Almeida - No campo de direitos humanos e de negociação de conflitos, hoje, sem dúvida alguma a polícia que melhor se relaciona com a sociedade e é mais respeitada é a Polícia Militar de Alagoas. Há um trabalho de muito tempo, que conseguiu ser contínuo, coisa que em Sergipe nós não conseguimos. É um trabalho que atravessa vários governos, e é uma boa referência nesse campo. Obviamente que nesse campo de atuação preventiva pode haver uma melhor, outra pior, mas o importante é os policiais enxerguem de onde vierem e que dêem um tratamento digno às pessoas que vão abordar, até mesmo àquelas que vão enfrentar, eventualmente.
BF – Quais os desafios da Polícia Militar hoje, como um todo, quais deveriam ser suas prioridades?
Almeida - Eu acredito que o melhor caminho das polícias militares é a construção de elos com as comunidades, uma construção de uma polícia comunitária verdadeira, que seja reconhecida e seja efetiva nos locais onde atua, que o cidadão comum, que o morador do bairro conheça aquele policial, que o comerciante conheça aquele policial que está ali no centro comercial, que eles possam conversar, que eles possam saber quem é quem, que exista um espaço de mediação onde ambos possam atuar até juntos dentro de uma comunidade para evitar e prevenir problemas maiores.
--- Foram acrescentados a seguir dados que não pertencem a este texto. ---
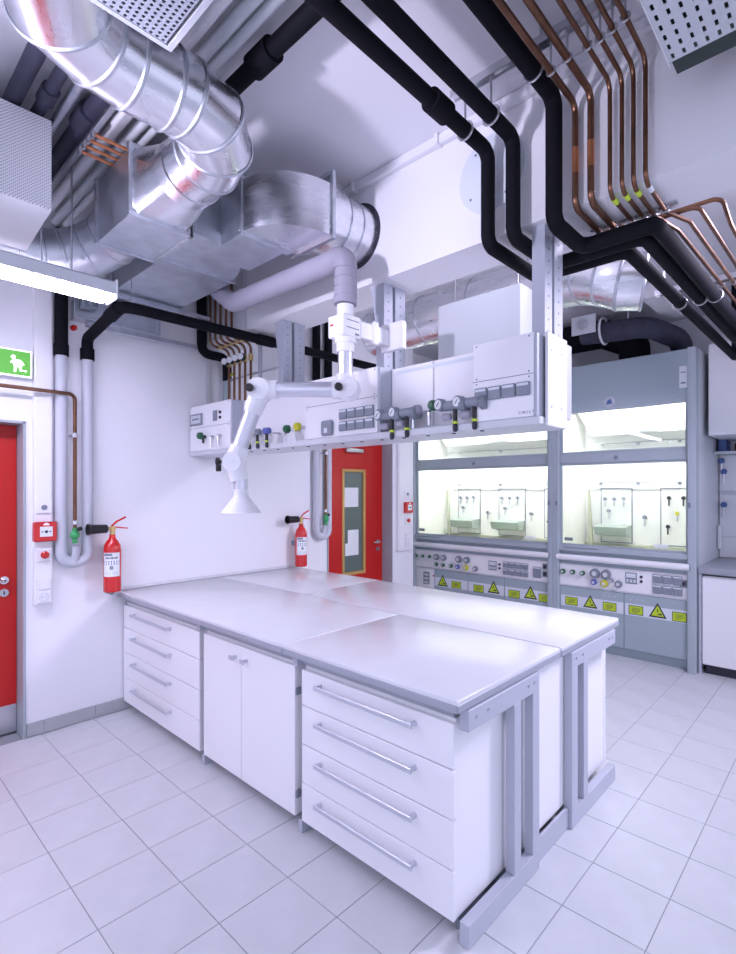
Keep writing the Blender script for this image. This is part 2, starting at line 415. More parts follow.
drawer_unit(0.015, 1.180, 1.535, 2.145, 'white four drawer unit under the island worktop beside the left wall', hs=0.205)
door_unit(1.232, 2.125, 1.535, 2.145, 'white two door base cabinet between the two drawer units of the island')
drawer_unit(2.180, 3.073, 1.535, 2.145, 'white four drawer unit at the near right corner of the island')
door_unit(0.035, 1.160, 3.045, 2.535, 'white base cabinet of the rear island row, beside the left wall', hinge=False)
door_unit(1.215, 2.115, 3.045, 2.535, 'white base cabinet in the middle of the rear island row', hinge=False)
drawer_unit(2.175, 3.068, 3.045, 2.535, 'white drawer unit at the far right corner of the island')
# filler between the rows (service void end panel)
solo('end_panel', B().box(3.061, 3.088, 2.150, 2.505, 0.106, 0.860, 0.002), 'laminate',
     'white end panel closing the gap between both cabinet rows at the island end', 'panel')
t = solo('plinth_plate', B().box(3.100, 3.114, 2.0915, 2.4265, 0.0, 0.104, 0.001), 'greypaint',
     'grey plinth plate on the floor under the white end panel of the island', 'plinth')
# worktop slabs with a dark rounded edge
def slab(x0, x1, y0, y1, label, edge):
    o = solo('worktop_slab', B().box(x0, x1, y0, y1, 0.866, 0.907, 0.006, 3), 'worktop', label, 'worktop')
    e = B()
    if 's' in edge: e.box(x0+0.002, x1-0.002, y0-0.003, y0+0.012, 0.862, 0.892, 0.003)
    if 'n' in edge: e.box(x0+0.002, x1-0.002, y1-0.012, y1+0.003, 0.862, 0.892, 0.003)
    if 'e' in edge: e.box(x1-0.012, x1+0.003, y0+0.002, y1-0.002, 0.862, 0.892, 0.003)
    part('edge_strip', e, 'wtedge', o, label='darker grey edge strip')
    return o
slab(0.004, 2.088, 1.492, 2.322, 'long pale grey worktop slab over the front cabinets, left of the joint', 's')
slab(2.0905, 3.122, 1.490, 2.322, 'shorter pale grey worktop slab at the near right corner of the island', 'se')
slab(0.004, 1.148, 2.334, 3.115, 'pale grey worktop slab of the rear row against the left wall', 'n')
slab(1.1505, 3.122, 2.334, 3.105, 'pale grey worktop slab of the rear row reaching the right end', 'ne')
solo('worktop_seam_profile', B().box(0.004, 3.120, 2.3235, 2.3325, 0.870, 0.903), 'wtedge',
     'dark grey seam profile running lengthwise between front and rear worktop slabs', 'profile')
solo('wall_upstand', B().box(0.001, 0.014, 1.50, 3.05, 0.9075, 0.930, 0.003), 'worktop',
     'low grey upstand strip along the wall behind the island worktop', 'upstand')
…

Eu só vejo a saída para as polícias, principalmente para a Polícia Militar, junto ao seu povo. O dia em que nós tivermos efetividade, que formos reconhecidos e reconhecermos os nossos irmãos e os nossos cidadãos que estão no convívio diário com a gente, vamos ter uma polícia que o povo vai ser o primeiro a defender. Não vai precisar se sindicalizar porque quem vai pedir salário para ele é o povo. Mas, para isso acontecer, é preciso que a gente queira, porque se deixar e ficar esperando que isso caia do céu ou da estrutura do Estado, não vai ter.
Quem é: Luiz Fernando Almeida é Tenente-coronel da PM-Sergige, pós-graduado em Negociação de Conflitos Agrários e em Gestão Estratégica em Segurança Pública. Natural do Rio de Janeiro, há 19 mora no Sergipe.